## SHORT TASK
Starting at the first line of the data below, retype every line up to and including the one containing "(0.95, 0.972, 1.0))".

— START —

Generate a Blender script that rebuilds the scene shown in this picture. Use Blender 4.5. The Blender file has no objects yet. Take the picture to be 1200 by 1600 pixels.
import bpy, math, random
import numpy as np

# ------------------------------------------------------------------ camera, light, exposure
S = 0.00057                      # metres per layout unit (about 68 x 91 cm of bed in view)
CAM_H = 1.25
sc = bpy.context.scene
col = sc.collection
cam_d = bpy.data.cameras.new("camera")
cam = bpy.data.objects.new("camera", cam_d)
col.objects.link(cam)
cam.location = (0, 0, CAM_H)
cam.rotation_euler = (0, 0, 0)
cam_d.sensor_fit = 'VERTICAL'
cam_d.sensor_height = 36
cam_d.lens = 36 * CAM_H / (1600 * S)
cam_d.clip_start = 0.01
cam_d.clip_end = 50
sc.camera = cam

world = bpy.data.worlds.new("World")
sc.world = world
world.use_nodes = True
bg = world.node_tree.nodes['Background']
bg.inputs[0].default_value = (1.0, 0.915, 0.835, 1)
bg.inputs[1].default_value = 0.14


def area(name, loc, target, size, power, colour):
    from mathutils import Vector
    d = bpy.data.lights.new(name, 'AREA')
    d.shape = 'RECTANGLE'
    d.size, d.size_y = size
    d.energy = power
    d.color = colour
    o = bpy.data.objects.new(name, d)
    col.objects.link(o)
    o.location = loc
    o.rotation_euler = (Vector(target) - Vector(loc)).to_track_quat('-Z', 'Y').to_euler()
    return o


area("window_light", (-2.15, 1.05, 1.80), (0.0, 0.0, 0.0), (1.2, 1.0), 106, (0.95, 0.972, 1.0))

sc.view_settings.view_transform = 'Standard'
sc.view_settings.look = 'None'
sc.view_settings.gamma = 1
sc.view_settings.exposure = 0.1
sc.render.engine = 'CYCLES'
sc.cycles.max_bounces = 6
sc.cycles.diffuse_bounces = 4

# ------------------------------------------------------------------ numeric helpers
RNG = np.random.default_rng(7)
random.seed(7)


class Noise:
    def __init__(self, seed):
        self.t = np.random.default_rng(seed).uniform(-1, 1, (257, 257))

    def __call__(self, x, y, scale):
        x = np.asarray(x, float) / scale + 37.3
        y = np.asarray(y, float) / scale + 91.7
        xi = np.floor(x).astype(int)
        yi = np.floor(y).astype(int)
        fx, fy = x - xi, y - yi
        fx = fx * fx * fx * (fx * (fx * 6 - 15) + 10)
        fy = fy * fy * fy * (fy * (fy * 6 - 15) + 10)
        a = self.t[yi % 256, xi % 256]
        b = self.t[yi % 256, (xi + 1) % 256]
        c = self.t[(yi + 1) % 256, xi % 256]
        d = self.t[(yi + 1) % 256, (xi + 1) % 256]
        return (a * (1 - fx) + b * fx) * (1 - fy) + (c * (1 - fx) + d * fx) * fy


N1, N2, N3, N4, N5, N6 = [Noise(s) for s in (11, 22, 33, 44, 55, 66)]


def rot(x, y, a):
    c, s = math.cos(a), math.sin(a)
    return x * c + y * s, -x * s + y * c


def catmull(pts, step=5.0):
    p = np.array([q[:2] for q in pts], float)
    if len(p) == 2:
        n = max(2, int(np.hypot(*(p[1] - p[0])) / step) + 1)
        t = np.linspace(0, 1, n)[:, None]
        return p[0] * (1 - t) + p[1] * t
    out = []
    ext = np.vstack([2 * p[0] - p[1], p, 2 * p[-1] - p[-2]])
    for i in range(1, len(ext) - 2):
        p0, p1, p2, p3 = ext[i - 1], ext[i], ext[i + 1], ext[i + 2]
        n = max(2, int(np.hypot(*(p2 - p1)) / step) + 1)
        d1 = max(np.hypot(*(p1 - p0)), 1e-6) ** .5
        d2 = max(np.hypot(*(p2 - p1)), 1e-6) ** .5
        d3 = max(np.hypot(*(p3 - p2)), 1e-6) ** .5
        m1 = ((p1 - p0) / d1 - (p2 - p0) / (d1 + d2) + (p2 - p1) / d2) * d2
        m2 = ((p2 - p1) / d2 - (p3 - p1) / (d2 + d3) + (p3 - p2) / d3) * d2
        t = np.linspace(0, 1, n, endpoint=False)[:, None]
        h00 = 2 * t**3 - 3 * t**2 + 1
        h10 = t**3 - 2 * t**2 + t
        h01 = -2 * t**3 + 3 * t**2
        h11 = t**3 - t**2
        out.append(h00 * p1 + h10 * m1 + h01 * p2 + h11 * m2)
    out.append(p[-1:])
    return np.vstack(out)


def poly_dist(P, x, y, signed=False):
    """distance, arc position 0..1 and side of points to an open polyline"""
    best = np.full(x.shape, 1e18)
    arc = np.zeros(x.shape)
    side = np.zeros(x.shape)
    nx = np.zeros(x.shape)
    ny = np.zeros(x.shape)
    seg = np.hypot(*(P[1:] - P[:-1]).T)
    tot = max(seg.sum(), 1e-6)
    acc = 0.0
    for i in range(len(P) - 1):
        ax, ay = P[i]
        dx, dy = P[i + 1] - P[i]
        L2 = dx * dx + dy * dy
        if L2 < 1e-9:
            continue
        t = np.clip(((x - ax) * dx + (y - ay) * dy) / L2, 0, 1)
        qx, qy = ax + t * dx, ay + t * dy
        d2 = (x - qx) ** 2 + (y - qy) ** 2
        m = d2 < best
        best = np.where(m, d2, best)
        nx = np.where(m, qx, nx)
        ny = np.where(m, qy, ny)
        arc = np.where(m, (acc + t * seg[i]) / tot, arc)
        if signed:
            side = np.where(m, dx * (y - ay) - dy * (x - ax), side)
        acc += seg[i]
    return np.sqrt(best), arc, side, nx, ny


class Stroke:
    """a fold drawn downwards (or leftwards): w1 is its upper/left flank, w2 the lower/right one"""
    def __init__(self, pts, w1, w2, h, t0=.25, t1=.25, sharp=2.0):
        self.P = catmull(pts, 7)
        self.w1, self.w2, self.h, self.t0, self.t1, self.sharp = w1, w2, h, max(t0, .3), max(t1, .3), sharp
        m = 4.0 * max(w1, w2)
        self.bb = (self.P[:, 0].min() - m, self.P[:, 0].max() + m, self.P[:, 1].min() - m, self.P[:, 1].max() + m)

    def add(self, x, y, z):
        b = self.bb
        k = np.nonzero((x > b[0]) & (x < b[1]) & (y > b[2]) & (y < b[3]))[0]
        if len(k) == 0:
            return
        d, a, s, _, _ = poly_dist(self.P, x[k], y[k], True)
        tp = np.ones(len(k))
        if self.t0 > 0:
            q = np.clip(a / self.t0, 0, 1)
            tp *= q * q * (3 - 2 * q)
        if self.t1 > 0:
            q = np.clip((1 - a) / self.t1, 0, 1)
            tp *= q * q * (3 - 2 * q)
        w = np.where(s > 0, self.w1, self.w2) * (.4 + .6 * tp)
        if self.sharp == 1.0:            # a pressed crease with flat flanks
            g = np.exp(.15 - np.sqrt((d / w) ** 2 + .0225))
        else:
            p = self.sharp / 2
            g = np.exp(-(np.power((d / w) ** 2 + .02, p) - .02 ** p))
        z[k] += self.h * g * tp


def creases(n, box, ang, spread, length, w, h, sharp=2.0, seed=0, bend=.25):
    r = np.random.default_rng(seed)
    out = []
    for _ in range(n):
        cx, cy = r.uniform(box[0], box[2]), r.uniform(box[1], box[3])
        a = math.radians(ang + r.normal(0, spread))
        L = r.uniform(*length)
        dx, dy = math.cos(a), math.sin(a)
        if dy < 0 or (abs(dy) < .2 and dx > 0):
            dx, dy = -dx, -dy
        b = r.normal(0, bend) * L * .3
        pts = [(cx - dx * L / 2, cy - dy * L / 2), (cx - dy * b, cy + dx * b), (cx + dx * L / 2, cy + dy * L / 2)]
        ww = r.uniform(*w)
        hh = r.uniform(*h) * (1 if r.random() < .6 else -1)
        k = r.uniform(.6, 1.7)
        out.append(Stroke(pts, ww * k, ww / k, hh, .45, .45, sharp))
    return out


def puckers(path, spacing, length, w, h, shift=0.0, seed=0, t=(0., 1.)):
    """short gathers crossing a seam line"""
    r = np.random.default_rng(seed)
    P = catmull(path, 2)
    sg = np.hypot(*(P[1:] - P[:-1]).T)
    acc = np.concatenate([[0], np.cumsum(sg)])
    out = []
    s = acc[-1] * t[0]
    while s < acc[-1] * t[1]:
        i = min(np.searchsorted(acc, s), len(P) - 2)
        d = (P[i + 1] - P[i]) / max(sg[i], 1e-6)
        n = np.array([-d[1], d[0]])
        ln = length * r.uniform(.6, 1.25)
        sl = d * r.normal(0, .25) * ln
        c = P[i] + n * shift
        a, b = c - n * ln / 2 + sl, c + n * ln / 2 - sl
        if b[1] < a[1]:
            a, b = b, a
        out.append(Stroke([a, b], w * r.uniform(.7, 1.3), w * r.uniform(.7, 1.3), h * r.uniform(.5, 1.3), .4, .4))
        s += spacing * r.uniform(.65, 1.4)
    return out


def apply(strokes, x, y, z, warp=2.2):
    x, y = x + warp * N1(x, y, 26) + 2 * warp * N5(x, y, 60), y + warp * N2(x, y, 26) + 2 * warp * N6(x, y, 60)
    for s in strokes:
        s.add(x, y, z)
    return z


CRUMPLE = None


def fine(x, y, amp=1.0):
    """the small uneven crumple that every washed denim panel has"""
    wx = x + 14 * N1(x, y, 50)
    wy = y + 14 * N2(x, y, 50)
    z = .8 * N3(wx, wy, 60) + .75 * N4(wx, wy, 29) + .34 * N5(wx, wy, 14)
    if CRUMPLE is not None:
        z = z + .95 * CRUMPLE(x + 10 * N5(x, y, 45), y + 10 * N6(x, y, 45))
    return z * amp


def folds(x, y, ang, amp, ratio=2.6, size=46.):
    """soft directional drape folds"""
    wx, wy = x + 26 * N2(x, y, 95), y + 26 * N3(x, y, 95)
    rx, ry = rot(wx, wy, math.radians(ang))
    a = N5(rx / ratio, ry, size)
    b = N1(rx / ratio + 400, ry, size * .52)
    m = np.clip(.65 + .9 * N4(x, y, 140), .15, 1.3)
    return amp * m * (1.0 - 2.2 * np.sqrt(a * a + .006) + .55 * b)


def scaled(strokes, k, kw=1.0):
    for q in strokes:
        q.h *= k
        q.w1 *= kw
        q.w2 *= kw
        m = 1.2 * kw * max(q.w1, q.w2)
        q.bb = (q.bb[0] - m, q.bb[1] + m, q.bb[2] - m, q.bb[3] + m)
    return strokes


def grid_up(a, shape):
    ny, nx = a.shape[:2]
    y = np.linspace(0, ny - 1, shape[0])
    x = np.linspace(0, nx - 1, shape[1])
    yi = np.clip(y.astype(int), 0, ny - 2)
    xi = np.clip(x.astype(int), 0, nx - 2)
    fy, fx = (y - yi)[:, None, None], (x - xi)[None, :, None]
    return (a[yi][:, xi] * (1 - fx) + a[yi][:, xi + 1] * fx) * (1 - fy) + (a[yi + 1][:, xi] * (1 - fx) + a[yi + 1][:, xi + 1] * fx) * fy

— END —

## FULL SOLUTION
Generate a Blender script that rebuilds the scene shown in this picture. Use Blender 4.5. The Blender file has no objects yet. Take the picture to be 1200 by 1600 pixels.
import bpy, math, random
import numpy as np

# ------------------------------------------------------------------ camera, light, exposure
S = 0.00057                      # metres per layout unit (about 68 x 91 cm of bed in view)
CAM_H = 1.25
sc = bpy.context.scene
col = sc.collection
cam_d = bpy.data.cameras.new("camera")
cam = bpy.data.objects.new("camera", cam_d)
col.objects.link(cam)
cam.location = (0, 0, CAM_H)
cam.rotation_euler = (0, 0, 0)
cam_d.sensor_fit = 'VERTICAL'
cam_d.sensor_height = 36
cam_d.lens = 36 * CAM_H / (1600 * S)
cam_d.clip_start = 0.01
cam_d.clip_end = 50
sc.camera = cam

world = bpy.data.worlds.new("World")
sc.world = world
world.use_nodes = True
bg = world.node_tree.nodes['Background']
bg.inputs[0].default_value = (1.0, 0.915, 0.835, 1)
bg.inputs[1].default_value = 0.14


def area(name, loc, target, size, power, colour):
    from mathutils import Vector
    d = bpy.data.lights.new(name, 'AREA')
    d.shape = 'RECTANGLE'
    d.size, d.size_y = size
    d.energy = power
    d.color = colour
    o = bpy.data.objects.new(name, d)
    col.objects.link(o)
    o.location = loc
    o.rotation_euler = (Vector(target) - Vector(loc)).to_track_quat('-Z', 'Y').to_euler()
    return o


area("window_light", (-2.15, 1.05, 1.80), (0.0, 0.0, 0.0), (1.2, 1.0), 106, (0.95, 0.972, 1.0))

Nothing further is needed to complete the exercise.